In which my cynicism is exposed for the cynical, hollow sham it is

Well, good morning. It’s the end of the week, and I’m glad. One more day to get through, though.

Things I haven’t managed to write this week: more Books I Haven’t Read; a Book I’ve Finally Finished Reading; any Photos Of The Week. I was even tempted, at one point, to do the first Symbolic Forest Restaurant Review,* but, er, didn’t.

Also-ran news stories of the week: another stupid driver, whose excuse for speeding was that there was little risk of hitting a goat at the time. Unluckily, his bleatings** were ignored by the police. Not quite as stupid, though, as the man from Thorne who decided to destroy a speed camera with Thermite, but drove his van right past the camera as he did so. Oops.

A few days ago, I was chatting to Taloollah on the phone, and she said she’d read my review of the little local gig we went to last week. Apparently, it read as if I didn’t enjoy myself, feeling much older than the rest of the crowd, and not really liking the music. Which is a bit unfair of me to put across, because I did have a good night out. I’m probably much grumpier in style, writing here, than I am in real life; it’s just that I find writing cynically to be easier, and often more fun too. In real life I can be annoyingly enthusiastic and bouncy about some things – puppyish, even – but I rarely express that here, because I find that sort of mood a lot harder to describe effectively. I take the easy option, and write like a curmudgeon instead.

Oh, well, I’m going to try to be cheerful today anyway. Time to get myself to the office and get some work done, and then time to switch off, forget about the office, and relax. See you next week.

* of a rather nice Indian on Haxby Road. It needed a bigger indoor pond.

** The Plain People Of The Internet: Groan!

Owning up

In which, unlike Mario Reading, we own up to a wrong prediction

Owning up to your mistakes is almost always the best thing to do. In an hour or so, it looks like I’m going to be proved wrong about something.
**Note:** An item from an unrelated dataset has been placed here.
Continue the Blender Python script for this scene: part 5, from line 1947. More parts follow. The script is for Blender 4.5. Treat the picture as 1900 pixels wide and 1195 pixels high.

Specifically, something I wrote almost a year ago,* when I said: “at the earliest, [Tony Blair is] going to resign in the first quarter of 2009″. It looks, now, that I’m going to be nearly two years out, and that he’s going to give up power before getting within a year of Thatcher’s longevity record. On the other hand, I’m not the only person who was wrong. According to the article that prompted the earlier post, this time last year most Labour MPs weren’t expecting him to go until 2008. I still don’t believe he would give up power willingly until 2009, if he thought he could get away with it. I think that saying “yes, I’m going to resign, but not yet” is a bloody stupid way to run any sort of organisation, to be frank. Moreover, I’m wondering just how many journalists who have previously said “Blair will resign in 2008″, or similar things, will admit that they were wrong about it.

There’ll be plenty more chances for my predictions to come true in the future, of course. In January this year I said that George W Bush will still be alive in 2009, despite the “Nostradamus-inspired” prediction of author Mario Reading. I’m betting that my own prediction there is rather more secure than Reading’s – or than my earlier prediction about Blair. We’ll just have to wait and see.

* fifty-one weeks ago yesterday, in fact.